Malatya Eğitim Enstitüsü öğretmenlerinden Nurettin Hoca’nın izini sürdüm ama bir sonuca ulaşamadım. Devre arkadaşlarının çoğu artık hayatta değil. Hayatta olan birkaç kişi de olayları hayal meyal hatırlıyor. Kendi öykülerini bile büyük oranda hafızalarından silmeyi tercih etmişler.

Bildiğimiz şeye gelince…

1977 yılının sonu. Bülent Ecevit başkanlığındaki CHP, Güneş Motel’de bakanlık rüşveti ile “ikna ettiği” 11 Adalet Partili vekili kendi yanına aldı ve bir gensoru ile Demirel’in başbakan olduğu İkinci Milliyetçi Cephe hükûmetini düşürdü.

5 Ocak 1978’de Ecevit’in başbakanlığında CHP hükümeti kuruldu. Milli Eğitim Bakanlığı'na getirilen Mustafa Necdet Uğur’un ilk işlerinden biri, büyük tayin dalgası oldu. Şubat 1978’de çıkarılan sürgün kararnamesi ile binlerce ülkücü-sağcı öğretmenin görev yeri değiştiriliyordu.

Sürgün, -adı üstünde- insanları öğretmen maaşı ile yeni bir yaşam kurmakta zorlanacakları yerlere gönderme işiydi.

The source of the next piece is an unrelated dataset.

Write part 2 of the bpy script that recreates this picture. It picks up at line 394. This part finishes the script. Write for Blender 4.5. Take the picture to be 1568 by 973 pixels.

Ancak bu sürgünün başka bir özelliği daha vardı. Milliyetçi öğretmenler, özellikle silahlı sol örgütlerin çok güçlü olduğu yerlere sürülmüştü.

Düşünün, Bursa’dan bir ülkücü öğretmen, sol örgütlerin “kurtarılmış bölge” ilan ettiği, devletin varlığının tartışmalı hâle geldiği Fatsa’ya, Ünye’ye, Ardanuç’a sürülüyor…

Her gün en az üç-beş siyasi cinayetin işlendiği o dönemde senaryo belliydi. Öğretmenler, bakanlıktaki gizli bir el tarafından özel olarak planlanan bir şemaya göre, kendi ölümlerine gönderiliyordu.

Bu insanların bir kısmı, sürüldükleri yere gitme cesareti gösteremediler. Gidecek cesareti olanların veya parasal sebeplerle başka çaresi olmayanların bir kısmı, canını zor kurtardı ve müstafi duruma düşme pahasına evlerine geri döndü. Ev geçindirmek zorunda olan, çoluk çocuk sahibi bu öğretmenlerin bazıları iki yıl, bazıları daha uzun süre işsiz kaldı.

Ancak yine de bunlar, şanslı olanlardı. Çünkü Ülkücü Nurettin Hoca gibi kimi isimler de kurşunların hedefi oldu, hayatını kaybetti. Nurettin Hoca’yı, Mart 1978’de daha Samsun Otogarı'na ayak basar basmaz öldürdüler. Onu namlunun ucuna süren, CHP’nin sürgün kararnamesiydi. Sözde devrimci katiller sadece tetiği çekti.

Son yazımda, “CHP iktidarında sürgün edilen on binlerce öğretmeni, polisi, sağlıkçıyı… Sürgün edildikleri yerlerde öldürülen insanları düşünün.” derken yüzlerce benzerini bulabileceğiniz bu insanlık trajedilerini kastediyordum.

CHP’nin paralı gazetecileri, belediye memurları bu cinayetlerden hiç söz etmezler. Çünkü CHP’yi güzellemek için hafızanın yok edilmesi, tarihin tersten yazılması gerekir.

Oysa bugün CHP’de, değişen pek az şey bulunuyor. CHP, o zaman da teröristler ile yan yana gelmekten çekinmiyordu, bugün de çekinmiyor. O zaman da intikamcı ve tasfiyeciydi, bugün de öyle. Binlerce insanın işten atıldığı veya pasif görevlere sürüldüğü belediyelerde fragmanı görüyorsunuz. PKK’nın uzantısı DEM ile ortaklaşa çevirdikleri filmin, kendisinin nasıl olacağını kestirmek pek güç olmasa gerek.